My other seventies thing right now is a mix titled "Ballrooms of Mars and other Glam Rock Ballads." Which (in my mind) should be Jill Tracy's next album -- all covers while she takes her sweet time writing new songs. I mean what's more dark cabaret than doing Bowie's "Time" or "Lady Grinning Soul"?
It was just such a wide open period in pop music after the Beatles and the Beach Boys innovations.
Among other influences -- any mainstream that can accommodate, say, Sly and the Family Stone, the 1910 Fruitgum Company, Glen Campbell, and Cream (just to touch the surface) is a very broad stream. It's one of the things I love about late '60s pop.
Then you get to 1974, when just about anything could -- and did -- make the charts.
Then you get to 1974, when just about anything could -- and did -- make the charts.
In the 60s, both rock and r&b could coexist in the top 40, but by the early 70s, music started to fragment.
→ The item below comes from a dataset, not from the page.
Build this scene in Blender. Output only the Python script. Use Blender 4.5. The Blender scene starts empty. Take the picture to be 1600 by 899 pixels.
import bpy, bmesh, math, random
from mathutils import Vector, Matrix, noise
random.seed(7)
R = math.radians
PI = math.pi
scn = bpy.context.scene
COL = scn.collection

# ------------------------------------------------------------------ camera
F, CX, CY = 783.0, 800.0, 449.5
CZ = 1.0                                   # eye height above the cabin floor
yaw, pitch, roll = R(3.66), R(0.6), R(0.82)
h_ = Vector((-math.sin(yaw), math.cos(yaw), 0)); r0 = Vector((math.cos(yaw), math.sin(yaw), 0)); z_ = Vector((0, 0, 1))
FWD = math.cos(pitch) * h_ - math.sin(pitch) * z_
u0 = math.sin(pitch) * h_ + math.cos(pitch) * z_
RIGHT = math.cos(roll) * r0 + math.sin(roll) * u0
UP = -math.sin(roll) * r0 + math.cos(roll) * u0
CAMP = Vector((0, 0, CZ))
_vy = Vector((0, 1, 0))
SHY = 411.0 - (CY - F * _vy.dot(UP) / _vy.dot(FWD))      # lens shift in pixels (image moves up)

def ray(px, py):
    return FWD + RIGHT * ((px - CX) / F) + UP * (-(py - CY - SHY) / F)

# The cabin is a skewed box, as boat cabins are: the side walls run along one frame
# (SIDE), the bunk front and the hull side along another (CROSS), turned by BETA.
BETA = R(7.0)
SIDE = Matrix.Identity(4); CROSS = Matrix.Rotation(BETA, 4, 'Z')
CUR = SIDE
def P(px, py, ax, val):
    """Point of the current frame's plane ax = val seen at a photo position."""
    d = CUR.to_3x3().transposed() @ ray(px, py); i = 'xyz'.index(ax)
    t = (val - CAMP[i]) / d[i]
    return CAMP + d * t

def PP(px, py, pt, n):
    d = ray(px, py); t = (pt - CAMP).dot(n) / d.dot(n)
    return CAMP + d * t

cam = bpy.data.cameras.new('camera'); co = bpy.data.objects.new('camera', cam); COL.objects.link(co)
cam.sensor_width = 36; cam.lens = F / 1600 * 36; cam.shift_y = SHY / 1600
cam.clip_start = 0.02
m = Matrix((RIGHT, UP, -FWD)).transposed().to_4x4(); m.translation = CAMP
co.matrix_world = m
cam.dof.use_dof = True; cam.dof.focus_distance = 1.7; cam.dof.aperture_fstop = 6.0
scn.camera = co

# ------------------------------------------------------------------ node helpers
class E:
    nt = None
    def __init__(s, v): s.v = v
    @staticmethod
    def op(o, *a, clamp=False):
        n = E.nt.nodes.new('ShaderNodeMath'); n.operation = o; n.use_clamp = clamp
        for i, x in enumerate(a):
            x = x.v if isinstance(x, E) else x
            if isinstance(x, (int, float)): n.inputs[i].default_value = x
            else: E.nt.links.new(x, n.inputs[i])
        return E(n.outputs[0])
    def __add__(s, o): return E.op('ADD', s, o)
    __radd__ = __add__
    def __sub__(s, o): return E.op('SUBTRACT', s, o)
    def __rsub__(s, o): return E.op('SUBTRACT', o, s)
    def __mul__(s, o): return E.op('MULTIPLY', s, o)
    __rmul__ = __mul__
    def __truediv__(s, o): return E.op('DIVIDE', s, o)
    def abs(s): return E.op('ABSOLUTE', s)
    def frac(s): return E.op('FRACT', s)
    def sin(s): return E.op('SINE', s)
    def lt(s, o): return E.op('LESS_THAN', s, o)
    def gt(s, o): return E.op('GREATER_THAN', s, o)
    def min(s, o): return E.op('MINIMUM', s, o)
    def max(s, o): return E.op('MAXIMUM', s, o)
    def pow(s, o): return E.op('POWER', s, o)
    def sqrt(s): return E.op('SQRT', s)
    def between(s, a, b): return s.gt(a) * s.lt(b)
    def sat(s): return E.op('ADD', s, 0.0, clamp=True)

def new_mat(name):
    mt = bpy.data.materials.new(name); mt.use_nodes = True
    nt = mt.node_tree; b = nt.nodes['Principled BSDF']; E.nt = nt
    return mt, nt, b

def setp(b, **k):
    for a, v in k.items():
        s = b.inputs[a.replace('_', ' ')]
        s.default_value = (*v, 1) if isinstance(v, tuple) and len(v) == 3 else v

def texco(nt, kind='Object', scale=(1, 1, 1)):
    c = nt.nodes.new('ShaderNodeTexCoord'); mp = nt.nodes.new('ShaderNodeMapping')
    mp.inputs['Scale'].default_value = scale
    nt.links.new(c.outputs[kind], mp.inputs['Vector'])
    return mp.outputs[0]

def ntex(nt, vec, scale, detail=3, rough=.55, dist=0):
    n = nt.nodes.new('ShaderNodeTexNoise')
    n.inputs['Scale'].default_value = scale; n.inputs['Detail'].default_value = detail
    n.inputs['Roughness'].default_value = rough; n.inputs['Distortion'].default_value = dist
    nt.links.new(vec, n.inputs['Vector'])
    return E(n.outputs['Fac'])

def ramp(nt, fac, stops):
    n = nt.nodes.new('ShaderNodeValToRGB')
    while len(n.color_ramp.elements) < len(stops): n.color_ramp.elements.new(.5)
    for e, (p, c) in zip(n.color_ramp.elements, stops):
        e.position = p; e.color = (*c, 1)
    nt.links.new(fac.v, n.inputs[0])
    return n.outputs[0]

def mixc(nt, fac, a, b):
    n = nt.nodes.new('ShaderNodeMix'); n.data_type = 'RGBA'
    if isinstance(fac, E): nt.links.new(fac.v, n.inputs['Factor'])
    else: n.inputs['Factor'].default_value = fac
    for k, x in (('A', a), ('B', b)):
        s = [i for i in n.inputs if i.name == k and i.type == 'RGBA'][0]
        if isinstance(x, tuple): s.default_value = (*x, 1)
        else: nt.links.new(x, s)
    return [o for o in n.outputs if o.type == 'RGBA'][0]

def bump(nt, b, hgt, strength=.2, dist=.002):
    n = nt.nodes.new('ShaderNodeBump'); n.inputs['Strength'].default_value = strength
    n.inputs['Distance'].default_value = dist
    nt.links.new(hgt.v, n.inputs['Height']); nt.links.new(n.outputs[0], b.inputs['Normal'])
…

Rock music had become album oriented, with many artists, most notably Led Zeppelin, not even bothering to release singles.
R&B music had given way to Funk, but it's complicated syncopation and explicit Black Power message limited its ability to crossover.
This kind of left a void in the top 40, which would eventually be filled by Disco -- a dumbed-down version of Funk palatable to white audiences. But in 1974, Disco was still in its early stages, which meant that a whole lot of schlock ended up on the charts in 1974.
I agree that there was a lot of very bad stuff (and some very good stuff -- is there a love song quite like "I'll Have to Say I Love You in a Song"?), but I was also thinking that songs could just come out of left field.
Example -- Sister Janet Mead and "The Lord's Prayer." Call it good, bad, or indifferent, it's hardly the sort of thing you'd expect to go top 10 in any other year.
More Stones: Am listening to
December's Children,
which came out in 1965 (I was 0 then).
So the standard back then for an album was "a couple of good songs and the rest filler," right? When/what album did that change? It was the Beatles' doing, right?
So the standard back then for an album was "a couple of good songs and the rest filler," right? When/what album did that change? It was the Beatles' doing, right?
I'd say around the time of
Rubber Soul.
I think that's their first album without cover songs, depending on how you count the
Hard Day's Night
soundtrack.
But yeah, it was a singles driven market then. (EPs in the UK, actually.) Long Players were for classical and jazz.
Depends on what you mean by "filler." I have a couple of Perry Como albums from the early '70s that are a couple of singles and a lot of covers. Some of the covers are too good to be dismissed as "filler" (though someone should have warned him that it wasn't a good idea to cover "I Think I Love You"), but they'd never have been released as singles on their own.
I have a couple of Perry Como albums from the early '70s that are a couple of singles and a lot of covers.
That's a different market. An A&R guy would be employed specifically to find songs for a vocalist. Doing the Great American Songbook is different than remaking a current Top 40 hit.
Agreed, the Rolling Stones and Perry Como appealed to very different groups in the early '70s -- but the Como albums are It's Impossible and And I Love You So, both of which had significant pop hits.
The Beatles and the Beach Boys may have started the idea that the album was important as a coherent artistic statement (or at least something more than two-singles-and-filler), but the idea didn't immediately sweep all areas of popular music.
I think it sort of ties into yesterday's conversation about how wide open the mainstream was in the late '60s and early '70s. The Rolling Stones and Perry Como, Sticky Fingers/"Brown Sugar" and It's Impossible/"It's Impossible" together in the mainstream.